Want the Cloud? You’ll Need an ADC

The cloud is all about application delivery. Whether it’s a public service delivering software to various clients or a top enterprise looking to do the same for knowledge workers, the ability to provide apps reliably and securely will define success or failure in the cloud.

It’s no small wonder, then, that the application delivery controller (ADC) is such a hot commodity in IT circles these days. And since we’re talking about delivery over extensive networks here, the newest designs stress speed and management as primary attributes, where the controller itself is merely one component of a broader application platform.

Array Networks pushed the envelope a little more with the release of the APV9650, a 60 Gbps device that ups L4 and L7 throughput at what the company says is a breakthrough price-performance ratio. The system runs the company’s SpeedCore platform that provides parallel, multi-core operation, as well as 2048-bit SSL encryption, in a massively scalable architecture — upwards of 20 million concurrent, non-intrusive connections.

Meanwhile, Radware also has added a number of pieces to its Virtual Application Delivery Infrastructure (VADI), including a new Alteon virtual appliance — what the company calls a SoftADC — that delivers local/global load balancing and Layer 7 connectivity as a VMware virtual machine. The company has also released an ADC management orchestration plug-in called vDirect that provides a VADI management interface to VMware vCenter and vCenter Orchestrator for improved automation and management capabilities.

Properly configured, an ADC can do more than simply improve application performance, says F5’s Lori MacVittie. As the chief enabler of “connection management” in complex environments, an ADC allows you to quickly scale up resources without adding, or perhaps even reducing, the physical resources that normally would accompany increased TCP connectivity.
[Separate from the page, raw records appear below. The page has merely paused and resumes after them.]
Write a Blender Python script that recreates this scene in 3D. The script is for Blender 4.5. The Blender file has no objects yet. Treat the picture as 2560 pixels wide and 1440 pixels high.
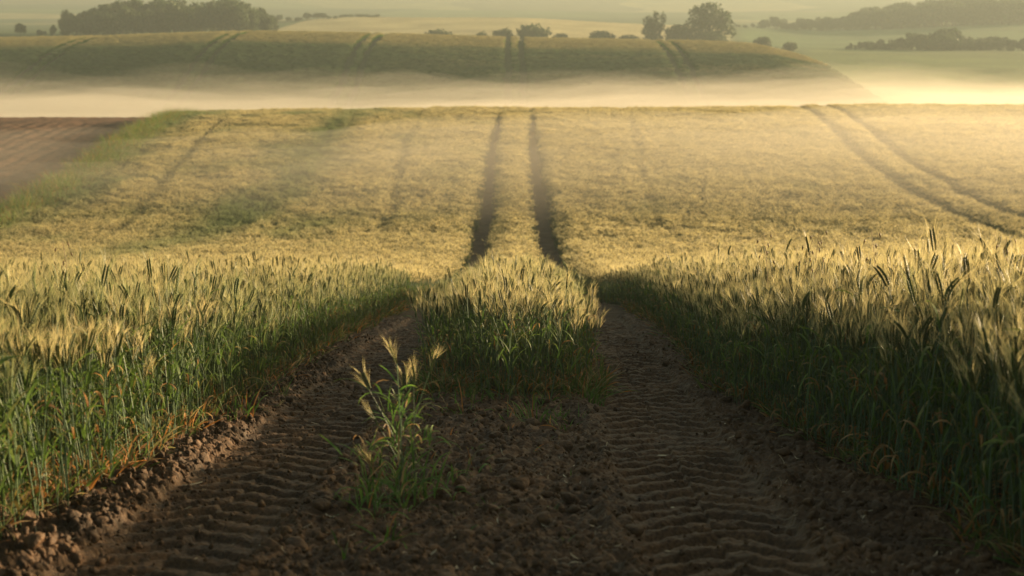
import bpy, math, random
import numpy as np

# ------------------------------------------------------------------ camera, light, exposure
SC = bpy.context.scene
COL = SC.collection
FPX, PITCH = 3600.0, math.radians(10.39)          # focal length in pixels of a 2560 wide frame; tilt down
SUN_EL, SUN_AZ = 7.9, 59.0                         # degrees above horizon, degrees right of the view direction

cam_d = bpy.data.cameras.new('camera')
cam = bpy.data.objects.new('camera', cam_d)
COL.objects.link(cam)
cam.location = (0, 0, 0)
cam.rotation_euler = (math.pi / 2 - PITCH, 0, 0)
cam_d.sensor_width = 36
cam_d.lens = 36 * FPX / 2560
cam_d.clip_start = 0.05
cam_d.clip_end = 9000
cam_d.dof.use_dof = True
cam_d.dof.focus_distance = 9.6
cam_d.dof.aperture_fstop = 3.4
SC.camera = cam

W = bpy.data.worlds.new('World')
SC.world = W
W.use_nodes = True
wn = W.node_tree.nodes
bg = wn['Background']
sky = wn.new('ShaderNodeTexSky')
sky.sky_type = 'NISHITA'
sky.sun_disc = False
sky.sun_elevation = math.radians(SUN_EL)
sky.sun_rotation = math.radians(SUN_AZ)            # measured clockwise from +Y, like the lamp below
sky.dust_density = 3.0
sky.ozone_density = 0.6
tint = wn.new('ShaderNodeVectorMath'); tint.operation = 'MULTIPLY'     # hazy, dust-laden morning sky: the whole dome a little yellow
tint.inputs[1].default_value = (1.02, 1.0, 0.76)
W.node_tree.links.new(sky.outputs[0], tint.inputs[0])
W.node_tree.links.new(tint.outputs[0], bg.inputs[0])
bg.inputs[1].default_value = 0.065

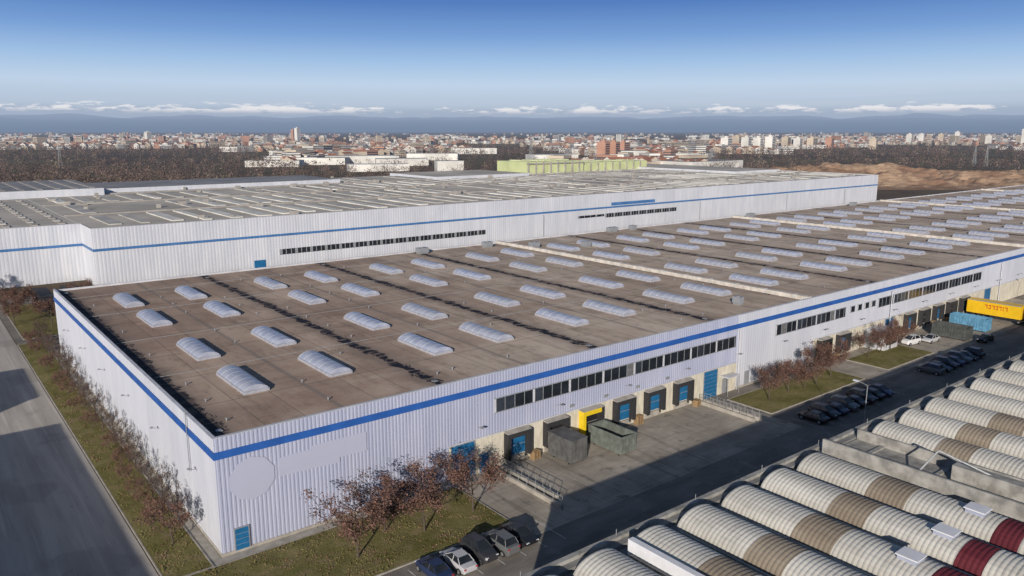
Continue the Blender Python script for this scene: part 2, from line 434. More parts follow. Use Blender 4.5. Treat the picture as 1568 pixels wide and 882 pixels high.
def rib2(x0,x1,z0,z1,p=1.6):
    b.box(x0,x1,Y2-.14,Y2-.09,z0,z1,0)
    x=x0;i=0
    while x<x1+.01:
        w=.45 if i%3==0 else .12
        b.box(x-w,x+w,Y2-.19,Y2-.141,z0,z1,1); x+=p; i+=1
rib2(67.7,143,3.9,5.5); rib2(188,202,6.4,7.3,3.2); rib2(203,246,5.8,7.4); b.box(206,232,Y2-.14,Y2-.09,10.4,11.6,3)
b.box(59.5,62.8,Y2-.2,Y2-.09,.1,2.9,2)
for x in(170,262,330,385): b.cyl((x,Y2-.3,0),(x,Y2-.3,9),.12,.12,6,1)
b.obj('windows_and_door',[M['glass'],M['frame'],M['door'],M['blue2']],w2)
b=MB()
x=24
while x<416:
    for y0,y1 in((5,38),(44,78),(86,120),(128,164)):
        g=mnoise.noise(Vector((x*.02,y0*.03,2)))
        if g>-.25 or random.random()<.4:
            b.box(x,x+random.choice((2.2,3.2,3.2,4.0)),Y2+y0+random.uniform(0,4),Y2+y1-random.uniform(0,4),H2-.35,H2-.12+random.uniform(0,.15),(0 if random.random()<.4+g else 1))
    x+=8.0
for yy in(41,82,124): b.box(18.5,419.5,Y2+yy-.8,Y2+yy+.8,H2-.35,H2+.1,2)
x=-116
while x<16:
    for k in range(12):
        b.box(x,x+1.4,Y2+20+k*8,Y2+24+k*8,H2-.4,H2-.1,1 if k%2 else 2)
    x+=6.5
for k in range(110):
    xx=random.uniform(22,410); yy=Y2+random.uniform(4,165); s=random.uniform(.4,1.1)
    b.box(xx-s,xx+s,yy-s,yy+s,H2-.35,H2+random.uniform(.3,1.2),2)
b.obj('roof_lights',[M['shed'],M['shedg'],M['shedd']],w2)
b=MB()
b.box(20,150,Y2+128,Y2+172,H2-.3,H2+1.6,0,1)
b.box(200,262,Y2+120,Y2+168,H2-.3,H2+1.2,0,2)
b.box(370,415,Y2+60,Y2+168,H2-.3,H2+1.0,0,2)
b.obj('raised_roof_sections',[M['wall_2'],M['roof2b'],M['roof2']],w2)
b=MB(); 
b.box(-45,45,Y2+121,Y2+190,0,17.8,0,1)
for k in range(15): b.box(-43+6*k,-41.4+6*k,Y2+125,Y2+186,17.8,18.0,2)
b.obj('warehouse',[M['wall_2'],M['roof2b'],M['shedd']])
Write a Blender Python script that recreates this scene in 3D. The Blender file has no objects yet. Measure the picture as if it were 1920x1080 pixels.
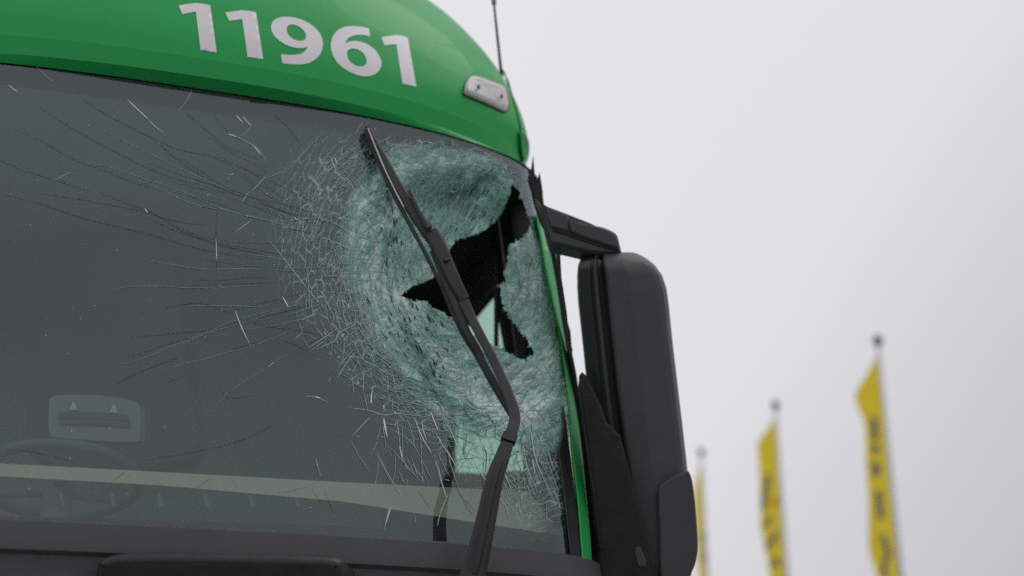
import bpy, bmesh, math, random
import numpy as np
from mathutils import Vector
from mathutils.geometry import delaunay_2d_cdt

rng = np.random.default_rng(11961)
random.seed(11961)
SC = bpy.context.scene
COL = SC.collection

# ------------------------------------------------------------------ camera
FPX, TH, PS = 2423.37, 0.33662, 0.328220
C0 = np.array([-0.23488, -3.33455, 1.13336])
Fv = np.array([math.sin(PS)*math.cos(TH), math.cos(PS)*math.cos(TH), math.sin(TH)])
Rv = np.array([math.cos(PS), -math.sin(PS), 0.0])
Uv = np.cross(Rv, Fv)
cam = bpy.data.cameras.new('camera')
cam.sensor_width = 36.0
cam.lens = 36.0*FPX/1920.0
cam.clip_end = 2000.0
cam.dof.use_dof = True
cam.dof.focus_distance = 3.55
cam.dof.aperture_fstop = 1.2
camo = bpy.data.objects.new('camera', cam)
COL.objects.link(camo)
camo.location = C0
camo.rotation_euler = Vector(Fv).to_track_quat('-Z', 'Y').to_euler()
SC.camera = camo

# ------------------------------------------------------------------ world, sun, exposure
SUN_EL, SUN_AZ = math.radians(64), math.radians(80)      # azimuth clockwise from +Y
w = bpy.data.worlds.new("World"); SC.world = w; w.use_nodes = True
nt = w.node_tree; nt.nodes.clear()
def N(t, kind, **kw):
    n = t.nodes.new(kind)
    for k, v in kw.items(): setattr(n, k, v)
    return n
out = N(nt, 'ShaderNodeOutputWorld')
sky = N(nt, 'ShaderNodeTexSky', sky_type='NISHITA', sun_disc=False)
sky.sun_elevation = SUN_EL; sky.sun_rotation = SUN_AZ
sky.air_density = 1.0; sky.dust_density = 6.0
bg1 = N(nt, 'ShaderNodeBackground'); bg1.inputs['Strength'].default_value = 0.05
nt.links.new(sky.outputs[0], bg1.inputs['Color'])
tc = N(nt, 'ShaderNodeTexCoord')
dot = N(nt, 'ShaderNodeVectorMath', operation='DOT_PRODUCT')
dot.inputs[1].default_value = tuple(np.array([0.93, 0.10, -0.36]))   # cloud thins to the front, thicker low in the east
nt.links.new(tc.outputs['Generated'], dot.inputs[0])
cn = N(nt, 'ShaderNodeTexNoise'); cn.inputs['Scale'].default_value = 3.0; cn.inputs['Detail'].default_value = 4
nt.links.new(tc.outputs['Generated'], cn.inputs['Vector'])
mx = N(nt, 'ShaderNodeMath', operation='MULTIPLY_ADD'); mx.inputs[1].default_value = 0.05
nt.links.new(cn.outputs[0], mx.inputs[0]); nt.links.new(dot.outputs['Value'], mx.inputs[2])
cr = N(nt, 'ShaderNodeValToRGB')
e = cr.color_ramp.elements
e[0].position = 0.18; e[0].color = (0.825, 0.812, 0.84, 1)
e[1].position = 0.70; e[1].color = (0.52, 0.515, 0.54, 1)
for p_, c_ in ((.45, (.78, .77, .80, 1)), (.53, (.69, .685, .72, 1)), (.59, (.63, .625, .665, 1))):
    m_ = e.new(p_); m_.color = c_
nt.links.new(mx.outputs[0], cr.inputs[0])
bg2 = N(nt, 'ShaderNodeBackground'); bg2.inputs['Strength'].default_value = 1.0
nt.links.new(cr.outputs[0], bg2.inputs['Color'])
mixw = N(nt, 'ShaderNodeMixShader'); mixw.inputs[0].default_value = 0.95
nt.links.new(bg1.outputs[0], mixw.inputs[1]); nt.links.new(bg2.outputs[0], mixw.inputs[2])
nt.links.new(mixw.outputs[0], out.inputs['Surface'])
sun = bpy.data.lights.new('sun', 'SUN'); sun.energy = 0.6; sun.angle = math.radians(25); sun.color = (1.0, 0.97, 0.93)
suno = bpy.data.objects.new('sun', sun); COL.objects.link(suno)
sd = Vector((math.sin(SUN_AZ)*math.cos(SUN_EL), math.cos(SUN_AZ)*math.cos(SUN_EL), math.sin(SUN_EL)))
suno.rotation_euler = sd.to_track_quat('Z', 'Y').to_euler(); suno.location = (0, 0, 30)
SC.view_settings.view_transform = 'Standard'; SC.view_settings.look = 'None'
SC.view_settings.exposure = 0.0; SC.view_settings.gamma = 1.0
SC.cycles.use_denoising = False
SC.cycles.max_bounces = 10; SC.cycles.transparent_max_bounces = 24

# ------------------------------------------------------------------ pixel / surface maths
def rays(px):
    px = np.atleast_2d(np.asarray(px, float))
    u = (px[:, 0]-960)/FPX; v = -(px[:, 1]-540)/FPX
    return Fv + u[:, None]*Rv + v[:, None]*Uv
def at_depth(px, d):
    return C0 + np.asarray(d, float).reshape(-1, 1)*rays(px)
def proj(P):
    d = P - C0; dep = d@Fv
    return np.stack([960+FPX*(d@Rv)/dep, 540-FPX*(d@Uv)/dep], -1)
def ray_plane(px, p0, n):
    D = rays(px); n = np.asarray(n, float); t = ((np.asarray(p0)-C0)@n)/(D@n)
    return C0 + t[:, None]*D
def plan(phi, a, dep, n):
    s, c = np.sin(phi), np.cos(phi)
    return a*np.sign(s)*np.abs(s)**(2/n), dep*(1-np.abs(c)**(2/n))
ZB, ZT, A0, A1, DEP, NN, RAKE = 1.62, 2.96809, 1.30707, 1.21217, 0.510811, 2.73765, 0.163076
def ws(q):                       # q = (phi, z) -> point of the windscreen's smooth surface
    phi, z = q[:, 0], q[:, 1]
    a = A0 + (A1-A0)*(z-ZB)/(ZT-ZB)
    x, y = plan(phi, a, DEP, NN)
    return np.stack([x, y+(z-ZB)*math.tan(RAKE), z], -1)
BT = (ZT-ZB)*math.tan(RAKE)
SECS = np.array([(-.004,-.005),(.018,-.040),(.075,-.046),(.16,-.033),(.25,-.007),(.35,.03),(.47,.09),(.60,.17),(.72,.26),(.83,.37),(.92,.5),(.99,.68),(1.03,.9)])
SEC_A = np.array([1.214, 1.175, 1.1705, 1.1932, 1.1872, 1.1665, 1.1303, 1.0754, 1.0068, 0.9009, 0.7524, 0.5617, 0.3287])
SEC_D = np.array([.51]+[.58]*12); SEC_N = np.array([2.74]+[2.4]*12)
def knot(T, K):
    T = np.clip(T, 0, len(K)-1); i = np.clip(np.floor(T).astype(int), 0, len(K)-2); u = T-i
    g = lambda j: K[np.clip(j, 0, len(K)-1)]
    p0, p1, p2, p3 = g(i-1), g(i), g(i+1), g(i+2)
    sm = .5*((2*p1)+(-p0+p2)*u+(2*p0-5*p1+4*p2-p3)*u*u+(-p0+3*p1-3*p2+p3)*u**3)
    p0 = np.where(i == 2, 2*p1-p2, p0)
    sm2 = .5*((2*p1)+(-p0+p2)*u+(2*p0-5*p1+4*p2-p3)*u*u+(-p0+3*p1-3*p2+p3)*u**3)
    return np.where(i < 2, p1+(p2-p1)*u, np.where(i == 2, sm2, sm))
def dome(q):                     # q = (phi, T)
    phi, T = q[:, 0], q[:, 1]
    x, y = plan(phi, knot(T, SEC_A), knot(T, SEC_D), knot(T, SEC_N))
    return np.stack([x, y+knot(T, SECS[:, 1])+BT, ZT+knot(T, SECS[:, 0])], -1)
def normals(f, q):
    e = 1e-4
    d1 = f(q+[e, 0])-f(q-[e, 0]); d2 = f(q+[0, e])-f(q-[0, e])
    n = np.cross(d1, d2); n /= np.linalg.norm(n, axis=1, keepdims=True)+1e-12
    return n                     # outward: phi to +x, second up
class Surf:
    def __init__(s, f, p0, p1, v0, v1):
        s.f = f; s.b = (p0, p1, v0, v1)
        P, V = np.meshgrid(np.linspace(p0, p1, 80), np.linspace(v0, v1, 60))
        s.q = np.stack([P.ravel(), V.ravel()], -1)
        pt = f(s.q); n = normals(f, s.q)
        s.ok = ((pt-C0)*n).sum(1) < 0
        s.q = s.q[s.ok]; s.px = proj(pt[s.ok])
    def solve(s, px, off=0.0):
        px = np.atleast_2d(np.asarray(px, float)); off = np.broadcast_to(np.asarray(off, float), (len(px),))
        q = np.empty_like(px)
        for k in range(0, len(px), 2000):
            d = ((px[k:k+2000, None, :]-s.px[None])**2).sum(-1); q[k:k+2000] = s.q[d.argmin(1)]
        g = lambda q: s.f(q)+normals(s.f, q)*off[:, None]
        lo = np.array([s.b[0], s.b[2]]); hi = np.array([s.b[1], s.b[3]])
        for it in range(9):
            r = px-proj(g(q)); h = 1e-4
            j1 = (proj(g(q+[h, 0]))-proj(g(q-[h, 0])))/(2*h); j2 = (proj(g(q+[0, h]))-proj(g(q-[0, h])))/(2*h)
            det = j1[:, 0]*j2[:, 1]-j1[:, 1]*j2[:, 0]; det = np.where(abs(det) < 1e-3, 1e-3, det)
            dq = np.stack([(r[:, 0]*j2[:, 1]-r[:, 1]*j2[:, 0])/det, (j1[:, 0]*r[:, 1]-j1[:, 1]*r[:, 0])/det], -1)
            q = np.clip(q+np.clip(dq, -.12, .12), lo, hi)
        return q, g(q)
    def pts(s, px, off=0.0):     # points of the surface; beyond its outline the ray keeps the outline's depth
        q, P = s.solve(px, off)
        bad = np.linalg.norm(proj(P)-px, axis=1) > 0.8
        if bad.any():
            P = P.copy(); d = (P[bad]-C0)@Fv
            P[bad] = at_depth(np.asarray(px, float)[bad], d)
        return P
WS = Surf(ws, -1.3, 1.42, 1.35, 3.08)
DM = Surf(dome, -1.3, 1.50, 0.0, 12.0)
VIEW = np.array([math.sin(PS), math.cos(PS), 0.0])

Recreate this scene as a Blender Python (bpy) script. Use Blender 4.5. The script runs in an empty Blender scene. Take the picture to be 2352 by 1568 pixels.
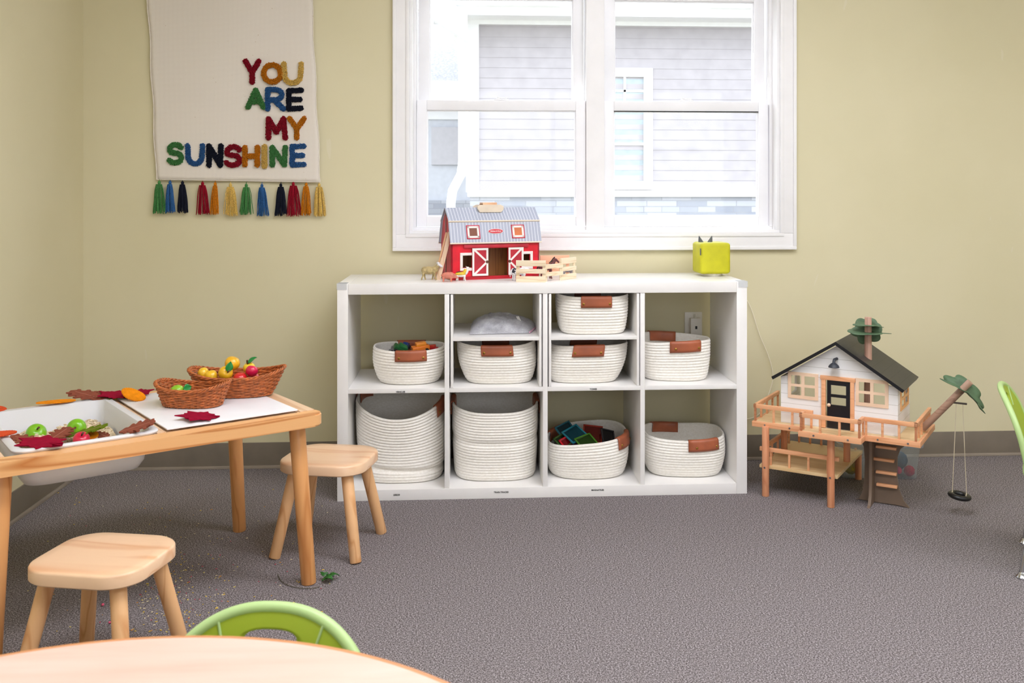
import bpy, bmesh, math, random
from mathutils import Vector, Matrix, noise
random.seed(7)
C = bpy.context.scene.collection
PI = math.pi
# ------------------------------------------------------------------ camera
FPX, CX, CY = 2205.0, 1219.0, 439.0
CP = Vector((.473, -3.4124, 1.0914)); YAW = .06126
cam_d = bpy.data.cameras.new('camera'); cam = bpy.data.objects.new('camera', cam_d); C.objects.link(cam)
cam.location = CP; cam.rotation_euler = (PI/2, 0, -YAW)
cam_d.sensor_width = 36; cam_d.lens = 36*FPX/2352
cam_d.shift_x = -(CX-1176)/2352; cam_d.shift_y = -(784-CY)/2352
cam_d.clip_start = .05; cam_d.clip_end = 200
cam_d.dof.use_dof = True; cam_d.dof.focus_distance = 3.5; cam_d.dof.aperture_fstop = 9
bpy.context.scene.camera = cam
def ray(u, v):
    X = (u-CX)/FPX; Z = -(v-CY)/FPX; c, s = math.cos(YAW), math.sin(YAW)
    return Vector((X*c+s, -X*s+c, Z))
def onz(u, v, z):
    r = ray(u, v); return CP + r*((z-CP.z)/r.z)
def ony(u, v, y):
    r = ray(u, v); return CP + r*((y-CP.y)/r.y)
# ------------------------------------------------------------------ materials
def lin(c):
    return tuple(((x/255)/12.92 if x/255 <= .04045 else ((x/255+.055)/1.055)**2.4) for x in c[:3]) + (1,)
class NT:
    def __init__(s, name):
        s.m = bpy.data.materials.new(name); s.m.use_nodes = True; s.t = s.m.node_tree
        s.b = s.t.nodes['Principled BSDF']; s.o = s.t.nodes['Material Output']
    def n(s, typ, **k):
        nd = s.t.nodes.new(typ)
        for a, v in k.items():
            if a[0] == '_': nd.inputs[a[1:].replace('_', ' ')].default_value = v
            else: setattr(nd, a, v)
        return nd
    def l(s, a, b): s.t.links.new(a, b)
    def math(s, op, a, b=None):
        nd = s.n('ShaderNodeMath', operation=op)
        for i, x in enumerate((a, b)):
            if x is None: continue
            if hasattr(x, 'links'): s.l(x, nd.inputs[i])
            else: nd.inputs[i].default_value = x
        return nd.outputs[0]
    def coord(s, scale=(1, 1, 1)):
        tc = s.n('ShaderNodeTexCoord'); mp = s.n('ShaderNodeMapping'); mp.inputs['Scale'].default_value = scale
        s.l(tc.outputs['Object'], mp.inputs['Vector']); return mp.outputs[0]
    def noise(s, vec, scale, detail=3, rough=.5, dist=0):
        nd = s.n('ShaderNodeTexNoise'); nd.inputs['Scale'].default_value = scale; nd.inputs['Detail'].default_value = detail
        nd.inputs['Roughness'].default_value = rough; nd.inputs['Distortion'].default_value = dist
        s.l(vec, nd.inputs['Vector']); return nd.outputs['Fac']
    def ramp(s, fac, stops, interp='LINEAR'):
        nd = s.n('ShaderNodeValToRGB'); cr = nd.color_ramp; cr.interpolation = interp
        while len(cr.elements) < len(stops): cr.elements.new(.5)
        for e, (p, c) in zip(cr.elements, stops): e.position = p; e.color = lin(c)
        s.l(fac, nd.inputs[0]); return nd.outputs[0]
    def mix(s, fac, a, b):
        nd = s.n('ShaderNodeMix', data_type='RGBA')
        for i, x in ((0, fac), (6, a), (7, b)):
            if hasattr(x, 'links'): s.l(x, nd.inputs[i])
            else: nd.inputs[i].default_value = x if i == 0 else lin(x)
        return nd.outputs[2]
    def bump(s, h, strength=.3, dist=.002):
        nd = s.n('ShaderNodeBump'); nd.inputs['Strength'].default_value = strength; nd.inputs['Distance'].default_value = dist
        s.l(h, nd.inputs['Height']); s.l(nd.outputs[0], s.b.inputs['Normal'])
    def base(s, c):
        if hasattr(c, 'links'): s.l(c, s.b.inputs['Base Color'])
        else: s.b.inputs['Base Color'].default_value = lin(c)
    def rough(s, r): s.b.inputs['Roughness'].default_value = r; return s
MC = {}
def mk(name, col, rough=.5, var=.06, vs=12, bump=0, bs=80, metal=0, spec=.5, coat=0, sss=0):
    if name in MC: return MC[name]
    t = NT(name); v = t.coord()
    c2 = tuple(max(0, x*(1-var*2)) for x in col)
    t.base(t.ramp(t.noise(v, vs), [(.3, c2), (.7, col)]) if var else col)
    t.b.inputs['Roughness'].default_value = rough; t.b.inputs['Metallic'].default_value = metal
    t.b.inputs['Specular IOR Level'].default_value = spec
    t.b.inputs['Coat Weight'].default_value = coat
    if bump: t.bump(t.noise(v, bs, 4), bump, .001)
    MC[name] = t.m; return t.m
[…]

Enhanced load balancing, in fact, is only the tip of the iceberg as long as the ADC is part of a comprehensive delivery strategy.

Speed and scalability are certainly worthy goals, according to Brenda Menard of Compuware’s Gomez Web performance division, but let’s not forget the need for enhanced visibility across the entire application delivery chain. With more than a quarter of all critical transactions now pulling at least one component from EC2, it’s a good bet that many enterprises are using the cloud without even knowing it. Compuware provides services like Cloud Sleuth to help determine exactly what your apps are doing, even as the number of content sources per website continues to rise.

Application delivery works best when it is part of a comprehensive data infrastructure strategy encompassing traffic management, WAN optimization and a host of other functions. Like virtualization itself, it is best viewed as a continuing process rather than a goal to be achieved and then implemented.

It’s a complicated but necessary element in the cloud.